Anita Roddick

09/14/07

Anita Roddick

Social Entrepreneurship is one of the most interesting part of the environmental movement for me. It allows people to be creative, powerful, and smart all while taking the health of their economy and society into their own hands. Environmentalists are often hammered with arguments that our stance on issues do not mesh with free enterprise, that we want regulation where if people left to their own devises will create fairer ways of doing business and therefore providing a more fair society. I think this is a complicated issue I'll admit I am not prepared to really tackle right now for several reasons. One because I just finished three days of training in Amsterdam with my international Greenpeace colleagues and don't have the energy. (I'm still in Amsterdam -- if you haven't been, take a look at any postcard of the city, that is exactly how it looks - I swear - it's incredible) Two because it is usually being spouted by executives who are trying to get away with poisoning neighborhoods that they don't have to live in and care nothing about and sometimes these people are just not worth replying to because everyone sees straight through them.

So briefly I'll say, I do think that people are creative enough to come up with businesses that are good for our communities, bodies, and land. I also think that organizations like Greenpeace are important to this system because we have the ability and knowledge to highlight when business is NOT doing this. When they are pumping obscene amounts of money into shady political campaigns and helping to write bad legislation. It is when business and society work together through a transparent relationship that the free market is able to truly benefit us all. In order for this to happen, we all need to keep up the pressure. Even though people are good, they often times need to be reminded how to do good.

On Monday Sept 10, Anita Roddick passed away. She is the founder of The Body Shop. A body health care shop that focused not only on looking, smelling and feeling good, but on making sure that our decisions do not harm the communities, bodies, and land around us. She participated in the WTO protests in Seattle, she spoke around the world on how business can and has the obligation to be environmentally responsible, and she wrote an amazing book that has inspired countless entrepreneurs to create businesses that make money and take responsibility for leaving this land in better condition than when we found it.

So . . cheers to one great environmentalist, woman, and business leader!

Take care, Renee.

Comments:

Permalink willg [Member] on September 14, 2007 at 19:43
I am sad to hear the news of Anita Roddick. I was part of her advertising campaign for natural or native products to be developed from native-grown (blue-corn) products here in New Mexico. I spent a beautiful day with Anita, her crew, and Cye Gossett, Archaeologist, at Chaco Canyon National Monument, an enormous Anasazi town located in a magic setting in northern New Mexico. Anita loved the sky, the rains, and most of all the double rainbows.
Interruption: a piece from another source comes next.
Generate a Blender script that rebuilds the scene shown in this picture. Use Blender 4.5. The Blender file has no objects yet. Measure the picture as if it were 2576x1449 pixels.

I shall remember her crawling through the labyrinth of stone structures at the base of a tall sandstone bluff, she, the British millionaire, mud on her soiled pants and a curious smile of satisfaction, like she had just arrived at some predetermined destination. Her smile lives on...
Avoir Anita...bien vieje
Permalink phys431 [Member] on November 21, 2007 at 13:05
Hello Renne,

I too care about social entrepreneurship and I am making one of my life's goals to challenge economic injustice. Part of making this fight, especially in being in a high-profile organization, and *especially* in being dedicated, is that we need to address these topics. By not addressing the notion that environmentalists want more regulation because executives are not worth responding to sounds like a gotta-vent-to-feel-good response.

We do need to vent, but we need to come back with logic and practicality. The exec's and CEO's have it boiled down to dollars and cents, but we have a wonderful arsenal in our disposal: science. Remember, we are dealing with people who have an administrative mind-set, we need to speak their language if we're going to cook their goose.

I have a yahoo 360-deg page where I counter Free Enterprise. Economic competition is one thing, but a capitalist practice exploits the worker and the consumer, reducing their interests to nil. Some people would rather live in their own little world and let the rest rot. These people might not ever change. But I would really like to involve myself in changing things. Peace!